Ya Einstein enunció en su teoría de la
relatividad que las leyes de la física deben funcionar igual en todos los
sistemas de referencia inerciales. Básicamente podríamos decir que desde el
punto de vista de la física no existe ningún punto del espacio privilegiado. El
espacio-tiempo relativista es por tanto un espacio asimbólico, lo opuesto de
una catedral gótica o de una pintura de Gustave Moreau. Hablaba en la entrada
anterior de este blog de algo así como de la indiferencia de la diferencia, que
nos invade una angustia de indiferenciación y que esa diferencia añorada solo
se consigue a base de infinitesimales. De ahí que el topos que mejor expresa nuestra contemporaneidad sea el desierto y
–su doble capitalizado- el supermercado.
La tesis que ya se entrevé en lo que llevo
dicho hasta ahora (o a lo mejor me equivoco y todo lo dicho no es sino un
amasijo confuso) es que el principio de relatividad einsteiniano parece haberse
generalizado al mundo simbólico, al imaginario social e individual. Ya no
parece estar tan clara la diferencia entre el centro y la periferia, puesto que
tan (in)significantes resultan tanto el uno como la otra. No cabe pensar a mi
juicio ni siquiera la periferia como lugar de emboscadura para los
francotiradores culturales puesto que ya no hay objetivo que abatir salvo que
pensemos en ese trofeo como la baratija de un barracón de feria, la nadería que
uno intercambia por una moneda y un balín bien dirigido.

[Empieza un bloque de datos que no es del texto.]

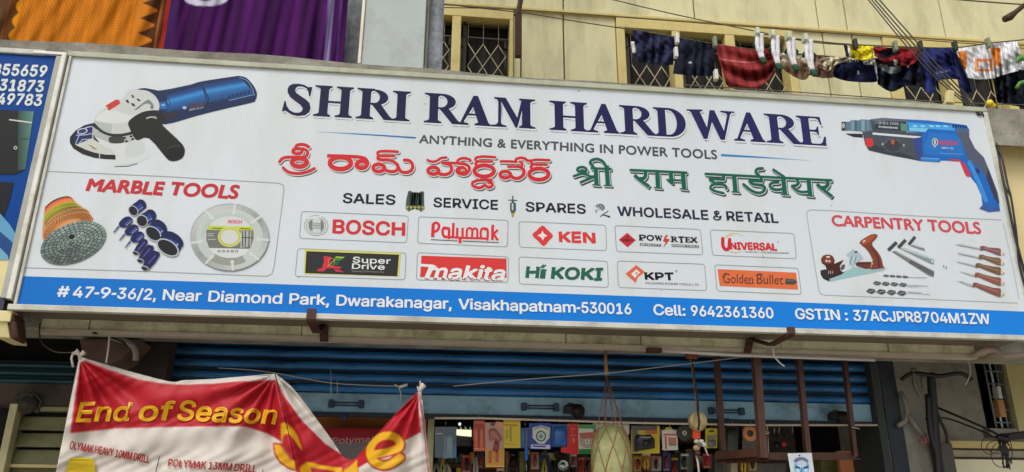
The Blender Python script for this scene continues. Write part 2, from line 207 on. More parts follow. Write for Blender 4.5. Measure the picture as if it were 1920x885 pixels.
'p': (212, [[26, -71, 26, 190, 56, 190, 56, 160, 59, 160, 69, 173, 86, 186, 98, 191, 115, 192, 137, 189, 156, 180, 173, 166, 185, 146, 193, 122, 195, 94, 193, 66, 185, 42, 173, 23, 157, 8, 137, -1, 115, -4, 99, -3, 86, 2, 69, 16, 59, 29, 57, 29, 57, -71], [110, 23, 126, 26, 140, 33, 150, 44, 158, 58, 163, 75, 164, 95, 163, 114, 158, 131, 150, 145, 140, 156, 126, 163, 110, 165, 94, 163, 81, 156, 70, 145, 62, 131, 58, 114, 56, 95, 58, 75, 63, 58, 70, 43, 81, 32, 94, 26]]),
'q': (212, [[186, -71, 155, -71, 155, 29, 153, 29, 143, 16, 126, 2, 114, -3, 98, -4, 75, -1, 56, 8, 40, 23, 27, 42, 20, 66, 17, 94, 20, 122, 27, 146, 40, 166, 56, 180, 75, 189, 98, 192, 114, 191, 126, 186, 144, 173, 153, 160, 156, 160, 156, 190, 186, 190], [102, 23, 118, 26, 132, 32, 142, 43, 150, 58, 154, 75, 156, 95, 154, 114, 150, 131, 142, 145, 132, 156, 118, 163, 102, 165, 86, 163, 72, 156, 62, 145, 54, 131, 50, 114, 48, 95, 50, 75, 54, 58, 62, 44, 73, 33, 86, 26]]),
'r': (130, [[26, 0, 26, 190, 56, 190, 56, 160, 65, 173, 76, 184, 90, 190, 107, 192, 115, 192, 122, 192, 122, 161, 115, 162, 103, 163, 91, 161, 80, 157, 70, 151, 63, 142, 58, 131, 57, 118, 57, 0]]),
's': (182, [[91, -4, 72, -3, 56, 2, 42, 9, 31, 19, 23, 32, 18, 47, 47, 53, 53, 40, 62, 30, 75, 25, 91, 23, 108, 25, 122, 31, 131, 40, 134, 51, 132, 60, 127, 68, 118, 74, 106, 78, 75, 85, 52, 93, 36, 104, 27, 119, 23, 137, 26, 152, 33, 166, 43, 177, 58, 185, 74, 190, 94, 192, 112, 191, 127, 186, 140, 179, 149, 170, 162, 145, 134, 139, 129, 149, 121, 158, 110, 164, 94, 166, 78, 164, 65, 158, 57, 150, 54, 139, 56, 129, 62, 122, 86, 111, 115, 105, 137, 97, 153, 86, 162, 71, 166, 53, 163, 37, 156, 24, 145, 12, 130, 3, 112, -2]]),
't': (114, [[102, 190, 102, 164, 3, 164, 3, 190], [32, 236, 63, 236, 63, 49, 64, 38, 68, 31, 75, 26, 85, 25, 93, 26, 101, 27, 107, 1, 96, -1, 84, -2, 62, 1, 46, 11, 36, 26, 32, 46]]),
'u': (205, [[91, -3, 73, -1, 57, 5, 44, 15, 35, 29, 28, 47, 26, 69, 26, 190, 57, 190, 57, 72, 60, 52, 68, 37, 82, 28, 100, 25, 113, 27, 125, 31, 134, 38, 142, 48, 146, 61, 148, 76, 148, 190, 179, 190, 179, 0, 149, 0, 149, 46, 154, 46, 143, 23, 129, 8, 111, 0]]),
'v': (195, [[81, 0, 9, 190, 42, 190, 83, 78, 93, 43, 103, 10, 92, 10, 101, 43, 112, 78, 152, 190, 186, 190, 113, 0]]),
'w': (284, [[69, 0, 11, 190, 44, 190, 67, 107, 77, 68, 88, 21, 82, 21, 93, 67, 103, 107, 126, 190, 158, 190, 181, 107, 191, 68, 201, 21, 196, 21, 206, 68, 217, 107, 240, 190, 272, 190, 215, 0, 184, 0, 159, 86, 152, 112, 145, 140, 138, 169, 145, 169, 138, 140, 131, 112, 124, 86, 99, 0]]),
'x': (189, [[10, 0, 86, 109, 86, 86, 14, 190, 50, 190, 74, 153, 90, 127, 104, 103, 88, 103, 101, 127, 117, 153, 141, 190, 176, 190, 104, 84, 104, 107, 179, 0, 143, 0, 115, 43, 100, 68, 86, 91, 102, 91, 89, 68, 74, 43, 46, 0]]),
'y': (195, [[24, -69, 31, -43, 36, -44, 52, -44, 65, -37, 75, -18, 81, -1, 9, 190, 42, 190, 83, 78, 93, 43, 103, 10, 92, 10, 101, 43, 112, 78, 153, 190, 186, 190, 102, -29, 88, -54, 70, -68, 46, -73, 32, -72]]),
'z': (190, [[21, 0, 21, 23, 127, 160, 24, 161, 24, 190, 166, 190, 166, 165, 63, 30, 169, 28, 169, 0]]),
'0': (227, [[113, -3, 87, 0, 65, 12, 47, 31, 34, 57, 30, 72, 27, 89, 25, 107, 24, 127, 25, 147, 27, 165, 30, 182, 35, 197, 48, 223, 65, 242, 87, 254, 113, 258, 139, 254, 161, 242, 179, 223, 192, 197, 197, 182, 200, 165, 202, 147, 203, 127, 202, 107, 200, 89, 197, 72, 192, 57, 179, 31, 162, 12, 140, 0], [113, 25, 131, 28, 145, 37, 157, 52, 165, 72, 170, 97, 172, 127, 170, 157, 165, 182, 157, 203, 145, 218, 131, 227, 113, 230, 96, 227, 82, 218, 70, 203, 62, 182, 56, 157, 55, 127, 56, 97, 62, 72, 70, 52, 82, 37, 96, 28]]),
'1': (227, [[38, 0, 38, 27, 195, 27, 195, 0], [138, 254, 138, 0, 106, 0, 106, 224, 43, 179, 43, 213, 99, 254]]),
'2': (227, [[32, 0, 32, 24, 117, 114, 141, 141, 155, 163, 160, 186, 159, 198, 154, 209, 146, 218, 137, 224, 112, 230, 98, 228, 86, 224, 77, 216, 69, 207, 65, 195, 64, 181, 33, 181, 35, 202, 43, 221, 55, 237, 72, 248, 91, 255, 112, 258, 134, 255, 153, 248, 169, 237, 181, 223, 188, 205, 191, 186, 185, 159, 168, 129, 133, 90, 76, 30, 195, 28, 195, 0]]),
'3': (227, [[109, -3, 87, -1, 66, 5, 49, 15, 35, 29, 26, 46, 22, 66, 55, 66, 57, 54, 63, 44, 72, 35, 83, 30, 109, 25, 138, 30, 149, 37, 157, 46, 163, 58, 165, 72, 163, 86, 158, 98, 150, 109, 137, 117, 121, 122, 101, 124, 78, 124, 78, 150, 144, 224, 35, 226, 35, 254, 186, 254, 186, 230, 106, 139, 106, 144, 132, 144, 154, 138, 172, 127, 185, 111, 194, 93, 196, 72, 194, 51, 185, 33, 172, 18, 154, 6, 133, -1]]),
'4': (227, [[20, 53, 20, 79, 123, 254, 155, 254, 54, 83, 207, 81, 207, 53], [141, 0, 141, 61, 141, 73, 141, 159, 171, 159, 171, 0]]),
'5': (227, [[111, -3, 89, -1, 70, 6, 54, 16, 41, 30, 33, 47, 30, 65, 61, 65, 64, 54, 69, 44, 87, 30, 111, 25, 125, 27, 138, 32, 149, 41, 157, 52, 162, 66, 164, 81, 162, 97, 157, 111, 148, 122, 137, 131, 124, 137, 109, 138, 84, 134, 64, 123, 34, 126, 48, 254, 183, 254, 183, 226, 75, 226, 67, 151, 89, 162, 115, 167, 131, 165, 147, 160, 161, 153, 172, 143, 182, 130, 189, 116, 194, 99, 195, 82, 193, 58, 184, 38, 171, 21, 154, 8, 134, -1]]),
'6': (227, [[113, -3, 91, -1, 71, 7, 55, 20, 42, 37, 34, 58, 32, 81, 34, 100, 40, 119, 69, 170, 126, 254, 161, 254, 75, 131, 73, 131, 83, 144, 98, 153, 117, 157, 139, 155, 158, 147, 173, 136, 185, 120, 192, 101, 194, 79, 192, 56, 184, 36, 171, 20, 155, 7, 135, -1], [113, 24, 127, 26, 139, 31, 149, 40, 157, 51, 162, 64, 164, 79, 162, 94, 157, 107, 149, 118, 139, 126, 127, 131, 113, 133, 99, 131, 87, 126, 77, 118, 69, 107, 64, 94, 62, 79, 64, 64, 69, 51, 77, 40, 87, 31, 99, 26]]),
'7': (227, [[48, 0, 162, 224, 31, 226, 31, 254, 195, 254, 195, 224, 82, 0]]),
'8': (227, [[113, -3, 89, -1, 68, 6, 50, 17, 37, 31, 29, 48, 26, 68, 28, 83, 33, 98, 40, 110, 51, 121, 63, 128, 76, 132, 59, 141, 46, 154, 38, 171, 35, 190, 38, 209, 45, 225, 57, 239, 73, 249, 92, 256, 113, 258, 134, 256, 153, 249, 169, 239, 181, 225, 188, 209, 191, 190, 188, 171, 180, 154, 167, 141, 150, 133, 164, 128, 176, 121, 186, 110, 194, 98, 199, 83, 200, 68, 198, 48, 189, 31, 176, 17, 158, 6, 137, -1], [113, 25, 129, 26, 142, 30, 153, 37, 161, 46, 167, 57, 168, 69, 167, 83, 161, 94, 153, 104, 141, 111, 128, 116, 113, 118, 98, 116, 85, 111, 73, 104, 65, 94, 59, 83, 58, 69, 59, 57, 64, 46, 73, 37, 84, 30, 97, 26], [113, 145, 137, 150, 146, 157, 154, 165, 158, 176, 160, 188, 158, 200, 154, 210, 147, 218, 138, 225, 113, 230, 89, 225, 79, 218, 72, 210, 68, 200, 66, 188, 68, 176, 72, 165, 79, 157, 89, 150]]),
'9': (227, [[113, 258, 135, 255, 155, 247, 171, 234, 184, 217, 192, 197, 194, 173, 192, 155, 186, 135, 158, 84, 100, 0, 65, 0, 151, 124, 154, 124, 144, 111, 128, 101, 109, 97, 87, 100, 69, 107, 53, 119, 41, 134, 34, 154, 32, 176, 34, 198, 42, 218, 55, 235, 71, 247, 91, 255], [113, 230, 99, 228, 87, 223, 77, 215, 69, 204, 64, 191, 63, 176, 64, 161, 69, 148, 77, 137, 87, 129, 99, 123, 113, 122, 127, 123, 139, 129, 149, 137, 157, 147, 162, 160, 164, 175, 162, 190, 157, 204, 150, 215, 139, 223, 127, 228]]),
'#': (220, [[121, 0, 163, 254, 188, 254, 147, 0], [5, 70, 9, 96, 200, 96, 196, 70], [32, 0, 73, 254, 99, 254, 57, 0], [20, 158, 24, 184, 215, 184, 211, 158]]),
'-': (227, [[168, 122, 168, 94, 57, 94, 57, 122]]),
',': (94, [[19, -60, 34, 36, 68, 36, 42, -60]]),
':': (94, [[48, -2, 39, -1, 31, 4, 26, 12, 25, 20, 26, 29, 31, 37, 39, 42, 48, 43, 56, 42, 64, 37, 69, 29, 71, 20, 69, 12, 64, 4, 56, -1], [48, 135, 39, 137, 31, 142, 26, 149, 25, 158, 26, 167, 31, 174, 39, 179, 48, 181, 56, 179, 64, 174, 69, 167, 71, 158, 69, 149, 64, 142, 56, 137]]),
'/': (125, [[117, 266, 36, -38, 7, -38, 89, 266]]),
'.': (94, [[48, -2, 39, -1, 31, 4, 26, 12, 25, 20, 26, 29, 31, 37, 39, 42, 48, 43, 56, 42, 64, 37, 69, 29, 71, 20, 69, 12, 64, 4, 56, -1]]),
'&': (224, [[98, -3, 75, -1, 55, 6, 39, 17, 27, 31, 20, 48, 17, 67, 19, 82, 24, 95, 42, 117, 70, 139, 108, 168, 118, 176, 127, 187, 131, 202, 129, 214, 123, 223, 113, 228, 101, 230, 84, 227, 73, 216, 68, 199, 73, 182, 84, 164, 102, 142, 219, 0, 182, 0, 86, 116, 61, 146, 44, 172, 39, 185, 38, 199, 40, 215, 45, 229, 55, 241, 67, 249, 82, 255, 100, 257, 118, 255, 133, 249, 145, 241, 154, 230, 160, 217, 162, 202, 158, 181, 146, 162, 128, 146, 77, 109, 55, 87, 50, 77, 48, 66, 50, 54, 55, 44, 62, 35, 72, 29, 83, 25, 96, 23, 111, 25, 126, 30, 151, 48, 160, 61, 168, 76, 173, 93, 174, 112, 204, 112, 202, 90, 198, 72, 185, 46, 173, 31, 166, 23, 153, 12, 136, 3, 117, -2]]),
}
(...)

El sistema de referencia relativista se ha
convertido en un dispositivo electrónico que permite la accesibilidad inmediata
a la información. En ese sentido da lo mismo estar en un sitio que en otro.
Todos hemos asistido al espectáculo (porque sin duda lo es) de ver a un grupo
de personas que esperan en el andén del metro o que descansan en un paraje
montañoso conectados a las redes sociales, ajenos a todo aquello que no
aparezca en su pantalla. Nos trasladamos a la periferia como quien se muda a la
realidad, dice Jose Daniel
Espejo en su artículo. Una frase espléndida que huele a verso y que, como tal, significa a
mi juicio algo distinto de lo evidente. Creo que entender la periferia
como lugar donde lo real acontece intensificado no es sino una comprensión contaminada
de tintes románticos, a no ser que pensemos la periferia como la dimensión
oculta de ese sistema de referencia del que hablamos y, en ese sentido (un
sentido dialéctico), la periferia podría estar en cualquier parte. La periferia es una loseta de una acera de la Gran Vía madrileña, pero también una
autovía que se interrumpe frente a un limonar en plena huerta murciana.
Pienso a propósito en la última novela de
Elvira Navarro, La trabajadora. La
protagonista de la novela, centrifugada por las condiciones laborales al extrarradio
de Madrid, aquejada de una añoranza de centralidad, fantasea con regresar a un
apartamento de Tirso de Molina. Su compañera de piso elabora mientras tanto obras
de arte que consisten en barajar sobre el mapa de la ciudad las referencias
culturales y arquitectónicas. Así la Puerta de Alcalá puede acabar en Usera y
las Torres Kio en pleno barrio de Salamanca. Las referencias se desubican. El
mapa de Madrid ya no sirve para orientar a los turistas sino para perderse y
encontrar otra cosa, tal vez la poesía. Habría que pensar si la periferia no es
y ha sido siempre el espacio añorado por la poesía.
Los romanos llamaban centrum a la intersección del cardus y
del decumanus. Excavado bajo él, en una tercera dimensión ajena a las dos que
orientaban la disposición de la ciudad, se hallaba el mundus. Creo que bajo todo centro se oculta una periferia, que no
existe centrum sin mundus. Los
romanos lo sabían y tres veces al año removían la losa que tapaba el mundus para que resultase visible su
contenido. Un mundo sin periferia es, literalmente, inmundo, indigno de ser
habitado.
x=Hay que tener mucha periferia en el
interior si se quiere dar a luz un centro.